Abstract

Ontology lexicalization aims to provide information about how the elements of an ontology are verbalized in a given language. Most ontology lexicalization techniques require labeled training data, which are usually generated automatically using the distant supervision technique. This technique is based upon the assumption that if a sentence contains two entities of a triple in a knowledge base, it expresses the relation stated in that triple. This assumption is very simplistic and would lead to generating wrong mappings between sentences and knowledge base triples. In other words, a sentence may contain two entities of a triple, but the relation of entities in the sentence differs from the relation of the triple. Such wrong mappings cause to generating wrong ontology lexicon entries.

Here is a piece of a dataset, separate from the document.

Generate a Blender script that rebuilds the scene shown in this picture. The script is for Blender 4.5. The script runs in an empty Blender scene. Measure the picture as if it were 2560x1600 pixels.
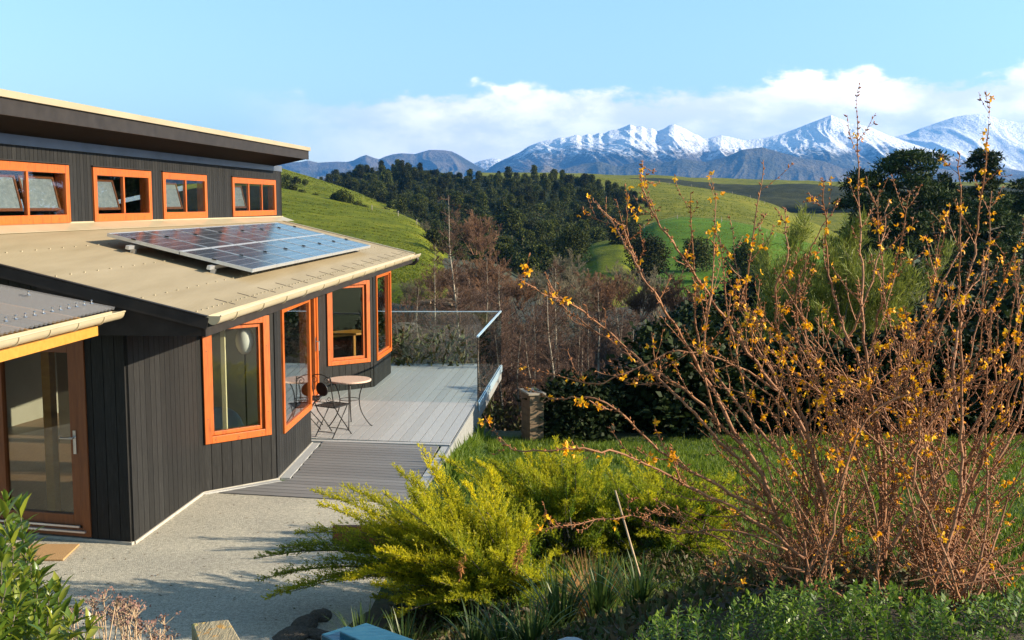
import bpy, math, random
import numpy as np
from mathutils import Vector, Matrix
R = math.radians
C = bpy.context.scene.collection
rng = np.random.default_rng(7)
rnd = random.Random(11)

# ------------------------------------------------------------------ camera geometry
H, F, PITCH = 3.45, 2752.0, math.atan(292 / 2752.0)
CP, SP = math.cos(PITCH), math.sin(PITCH)
def ray(x, y):
    u, v = (x - 1280) / F, (800 - y) / F
    return Vector((u, CP + v * SP, -SP + v * CP))
def at(x, y, Y):
    d = ray(x, y); return Vector((0, 0, H)) + d * (Y / d.y)
def onz(x, y, z=0.0):
    d = ray(x, y); return Vector((0, 0, H)) + d * ((z - H) / d.z)

# ------------------------------------------------------------------ object helpers
def tag(o, label=None, cat=None, group=None, kind=None):
    if label: o['label'] = label
    if cat: o['category'] = cat
    if group: o['group'] = group
    if kind: o['kind'] = kind
    return o
def empty(name, loc=(0, 0, 0), label=None, cat=None, group=None, rz=0.0):
    o = bpy.data.objects.new(name, None); C.objects.link(o)
    o.location = loc; o.rotation_euler = (0, 0, rz); o.empty_display_size = .2
    return tag(o, label, cat, group)
def link(name, me, parent=None):
    o = bpy.data.objects.new(name, me); C.objects.link(o)
    if parent is not None:
        o.parent = parent
        if parent.parent is None: o.matrix_parent_inverse = parent.matrix_basis.inverted()
    return o
def np_mesh(name, V, Fs, mats, mi=None, smooth=False, attr=None):
    V = np.asarray(V, dtype=np.float32)
    me = bpy.data.meshes.new(name)
    Fs = [np.asarray(f, dtype=np.int32) for f in Fs if len(f)]
    me.vertices.add(len(V)); me.vertices.foreach_set('co', V.ravel())
    nl = sum(f.size for f in Fs); npoly = sum(len(f) for f in Fs)
    me.loops.add(nl); me.polygons.add(npoly)
    me.loops.foreach_set('vertex_index', np.concatenate([f.ravel() for f in Fs]))
    tot = np.concatenate([np.full(len(f), f.shape[1], dtype=np.int32) for f in Fs])
    st = np.concatenate([[0], np.cumsum(tot)[:-1]]).astype(np.int32)
    me.polygons.foreach_set('loop_start', st)
    me.polygons.foreach_set('loop_total', tot)
    if mi is not None: me.polygons.foreach_set('material_index', np.asarray(mi, dtype=np.int32))
    if smooth: me.polygons.foreach_set('use_smooth', np.ones(npoly, dtype=bool))
    me.update(calc_edges=True); me.validate()
    for m in (mats if isinstance(mats, (list, tuple)) else [mats]): me.materials.append(m)
    if attr is not None:
        for k, a in attr.items():
            at_ = me.attributes.new(k, 'FLOAT', 'POINT'); at_.data.foreach_set('value', np.asarray(a, dtype=np.float32))
    return me

class MB:
    def __init__(s): s.v, s.f, s.m, s.cur, s.uv = [], [], [], 0, {}
    def add(s, vs, fs):
        b = len(s.v); s.v += [tuple(p) for p in vs]
        for f in fs: s.f.append(tuple(b + i for i in f)); s.m.append(s.cur)
        return b
    def hexa(s, q, t):
        """q: 4 bottom points ccw, t: the 4 above them"""
        s.add(list(q) + list(t), [(3, 2, 1, 0), (4, 5, 6, 7), (0, 1, 5, 4), (1, 2, 6, 5), (2, 3, 7, 6), (3, 0, 4, 7)])
    def box(s, c, size, ax=(1, 0, 0), ay=None, az=(0, 0, 1)):
        ax, az = Vector(ax).normalized(), Vector(az).normalized()
        ay = Vector(ay).normalized() if ay is not None else az.cross(ax)
        c = Vector(c); x, y, z = ax * size[0] / 2, ay * size[1] / 2, az * size[2] / 2
        q = [c - x - y - z, c + x - y - z, c + x + y - z, c - x + y - z]
        s.hexa(q, [p + 2 * z for p in q])
    def bar(s, a, b, w, h, up=(0, 0, 1)):
        a, b = Vector(a), Vector(b); d = (b - a)
        L = d.length; d.normalize(); u = Vector(up); side = u.cross(d)
        if side.length < 1e-4: side = Vector((1, 0, 0)).cross(d)
        side.normalize(); u = d.cross(side)
        s.box((a + b) / 2, (L, w, h), d, side, u)
    def tube(s, pts, rad, n=8, cap=True, closed=False):
        pts = [Vector(p) for p in pts]; k = len(pts)
        if not isinstance(rad, (list, tuple)): rad = [rad] * k
        up = Vector((.13, .31, 1)); rings = []
        prev = None
        for i, p in enumerate(pts):
            if closed: d = pts[(i + 1) % k] - pts[i - 1]
            else: d = pts[min(i + 1, k - 1)] - pts[max(i - 1, 0)]
            d.normalize()
            if prev is None:
                a = d.orthogonal().normalized()
            else:
                a = prev - d * prev.dot(d)
                a = a.normalized() if a.length > 1e-5 else d.orthogonal().normalized()
            prev = a; b = d.cross(a)
            rings.append([p + (a * math.cos(t) + b * math.sin(t)) * rad[i] for t in [2 * math.pi * j / n for j in range(n)]])
        fs = []
        K = k if closed else k - 1
        for i in range(K):
            i2 = (i + 1) % k
            for j in range(n):
                fs.append((i * n + j, i * n + (j + 1) % n, i2 * n + (j + 1) % n, i2 * n + j))
        if cap and not closed:
            fs.append(tuple(range(n - 1, -1, -1))); fs.append(tuple((k - 1) * n + j for j in range(n)))
        s.add([p for r in rings for p in r], fs)
    def lathe(s, c, prof, n=32):
        c = Vector(c); vs = []; fs = []
        for r, z in prof:
            for j in range(n):
                t = 2 * math.pi * j / n; vs.append(c + Vector((r * math.cos(t), r * math.sin(t), z)))
        for i in range(len(prof) - 1):
            for j in range(n):
                fs.append((i * n + j, i * n + (j + 1) % n, (i + 1) * n + (j + 1) % n, (i + 1) * n + j))
        fs.append(tuple(range(n - 1, -1, -1))); fs.append(tuple((len(prof) - 1) * n + j for j in range(n)))
        s.add(vs, fs)
    def build(s, name, mats, parent=None, smooth=False, bevel=0.0):
        me = bpy.data.meshes.new(name)
        me.from_pydata(s.v, [], s.f)
        ms = mats if isinstance(mats, (list, tuple)) else [mats]
        for m in ms: me.materials.append(m)
        if len(ms) > 1: me.polygons.foreach_set('material_index', s.m)
        if smooth: me.polygons.foreach_set('use_smooth', [True] * len(me.polygons))
        me.update()
        o = bpy.data.objects.new(name, me); C.objects.link(o)
        if parent is not None:
            o.parent = parent
            if parent.parent is None:
                o.matrix_parent_inverse = parent.matrix_basis.inverted()
        if bevel:
            b = o.modifiers.new('bevel', 'BEVEL'); b.width = bevel; b.segments = 2; b.limit_method = 'ANGLE'
        return o

# ------------------------------------------------------------------ materials
def nmat(name):
    m = bpy.data.materials.new(name); m.use_nodes = True
    nt = m.node_tree; b = nt.nodes['Principled BSDF']
    return m, nt, b
def N(nt, t, **kw):
    n = nt.nodes.new(t)
    for k, v in kw.items(): setattr(n, k, v)
    return n
def ramp(nt, stops, fac=None):
    r = N(nt, 'ShaderNodeValToRGB'); e = r.color_ramp.elements
    while len(e) < len(stops): e.new(.5)
    for i, (p, c) in enumerate(stops):
        e[i].position = p; e[i].color = (*c, 1) if len(c) == 3 else c
    if fac is not None: nt.links.new(fac, r.inputs['Fac'])
    return r
def coords(nt, scale=(1, 1, 1), kind='Object'):
    tc = N(nt, 'ShaderNodeTexCoord'); mp = N(nt, 'ShaderNodeMapping')
    mp.inputs['Scale'].default_value = scale
    nt.links.new(tc.outputs[kind], mp.inputs['Vector']); return mp.outputs[0]
def noise(nt, vec, scale, detail=6, rough=.6, dist=0):
    n = N(nt, 'ShaderNodeTexNoise'); n.inputs['Scale'].default_value = scale; n.inputs['Detail'].default_value = detail
    n.inputs['Roughness'].default_value = rough; n.inputs['Distortion'].default_value = dist
    if vec is not None: nt.links.new(vec, n.inputs['Vector'])
    return n.outputs['Fac']
def bump(nt, h, b, strength=.3, dist=.02):
    n = N(nt, 'ShaderNodeBump'); n.inputs['Strength'].default_value = strength; n.inputs['Distance'].default_value = dist
    nt.links.new(h, n.inputs['Height']); nt.links.new(n.outputs[0], b.inputs['Normal']); return n
def mixc(nt, a, b, fac, mode='MIX'):
    n = N(nt, 'ShaderNodeMix', data_type='RGBA', blend_type=mode)
    for sock, v in ((n.inputs[0], fac), (n.inputs[6], a), (n.inputs[7], b)):
        if hasattr(v, 'links'): nt.links.new(v, sock)
        elif isinstance(v, (int, float)): sock.default_value = v
        else: sock.default_value = (*v, 1)
    return n.outputs[2]
def mth(nt, op, a, b=None, c=None, clamp=False):
    n = N(nt, 'ShaderNodeMath', operation=op); n.use_clamp = clamp
    for i, v in enumerate((a, b, c)):
        if v is None: continue
        if hasattr(v, 'links'): nt.links.new(v, n.inputs[i])
        else: n.inputs[i].default_value = v
    return n.outputs[0]
def grainy(name, c1, c2, scale=8, rough=.6, stretch=(1, 1, 1), bstr=.15, bdist=.01, island=0.0, spec=.5, metal=0.0, c3=None, detail=6):
    m, nt, b = nmat(name)
    v = coords(nt, stretch); f = noise(nt, v, scale, detail)
    st = [(.3, c1), (.7, c2)] if c3 is None else [(.25, c1), (.5, c2), (.75, c3)]
    col = ramp(nt, st, f).outputs[0]
    if island:
        g = N(nt, 'ShaderNodeNewGeometry')
        k = mth(nt, 'MULTIPLY_ADD', g.outputs['Random Per Island'], 2 * island, 1 - island)
        h = N(nt, 'ShaderNodeHueSaturation'); nt.links.new(col, h.inputs['Color']); nt.links.new(k, h.inputs['Value']); col = h.outputs[0]
    nt.links.new(col, b.inputs['Base Color'])
    b.inputs['Roughness'].default_value = rough; b.inputs['Specular IOR Level'].default_value = spec; b.inputs['Metallic'].default_value = metal
    if bstr: bump(nt, f, b, bstr, bdist)
    return m
def leafmat(name, cols, rough=.55, trans=.35, tcol=None, objrand=.25, spec=.3, tipcols=None):
    """leaf colour by island; optional 'tip' attribute blends to the growing-tip colour"""
    m, nt, b = nmat(name)
    g = N(nt, 'ShaderNodeNewGeometry')
    n = len(cols)
    col = ramp(nt, [((i + .0) / max(1, n - 1), c) for i, c in enumerate(cols)], g.outputs['Random Per Island']).outputs[0]
    if tipcols:
        a = N(nt, 'ShaderNodeAttribute', attribute_name='tip')
        tc = ramp(nt, [(i / (len(tipcols) - 1), c) for i, c in enumerate(tipcols)], g.outputs['Random Per Island']).outputs[0]
        col = mixc(nt, col, tc, a.outputs['Fac'])
    if objrand:
        oi = N(nt, 'ShaderNodeObjectInfo')
        k = mth(nt, 'MULTIPLY_ADD', oi.outputs['Random'], 2 * objrand, 1 - objrand)
        h = N(nt, 'ShaderNodeHueSaturation'); nt.links.new(col, h.inputs['Color']); nt.links.new(k, h.inputs['Value']); col = h.outputs[0]
    nt.links.new(col, b.inputs['Base Color'])
    b.inputs['Roughness'].default_value = rough; b.inputs['Specular IOR Level'].default_value = spec
    t = N(nt, 'ShaderNodeBsdfTranslucent')
    if tcol is None: nt.links.new(col, t.inputs['Color'])
    else:
        nt.links.new(mixc(nt, col, tcol, .5), t.inputs['Color'])
    mx = N(nt, 'ShaderNodeMixShader'); mx.inputs[0].default_value = trans
    nt.links.new(b.outputs[0], mx.inputs[1]); nt.links.new(t.outputs[0], mx.inputs[2])
    nt.links.new(mx.outputs[0], nt.nodes['Material Output'].inputs['Surface'])
    return m
def glassmat(name, tint=(.9, .93, .92), k=1.6, base=.03, rough=.0):
    m, nt, b = nmat(name); nt.nodes.remove(b)
    t = N(nt, 'ShaderNodeBsdfTransparent'); t.inputs[0].default_value = (*tint, 1)
    g = N(nt, 'ShaderNodeBsdfGlossy'); g.inputs['Roughness'].default_value = rough; g.inputs['Color'].default_value = (1, 1, 1, 1)
    lw = N(nt, 'ShaderNodeLayerWeight'); lw.inputs['Blend'].default_value = .5
    f = mth(nt, 'MULTIPLY_ADD', mth(nt, 'POWER', lw.outputs['Facing'], 5), .96 * k, .04 * k + base, clamp=True)
    mx = N(nt, 'ShaderNodeMixShader'); nt.links.new(f, mx.inputs[0])
    nt.links.new(t.outputs[0], mx.inputs[1]); nt.links.new(g.outputs[0], mx.inputs[2])
    nt.links.new(mx.outputs[0], nt.nodes['Material Output'].inputs['Surface'])
    return m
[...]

In this paper, a new method, called denoising distant supervision, is presented to reduce the wrong mappings between sentences and triples by taking the semantic similarity between sentences and the label of triples’ predicate into account. For this purpose, different semantic similarity measures are proposed, which use pre-trained word embeddings to calculate the semantic similarity between the sentences and the label of the triples relation. Then, the sentences whose semantic similarity is low are removed from the mapping. The proposed solution is evaluated in the M−ATOLL framework. The experimental results show that the quality of the generated ontology lexicon under the proposed solution is improved compared to state-of-the-art techniques.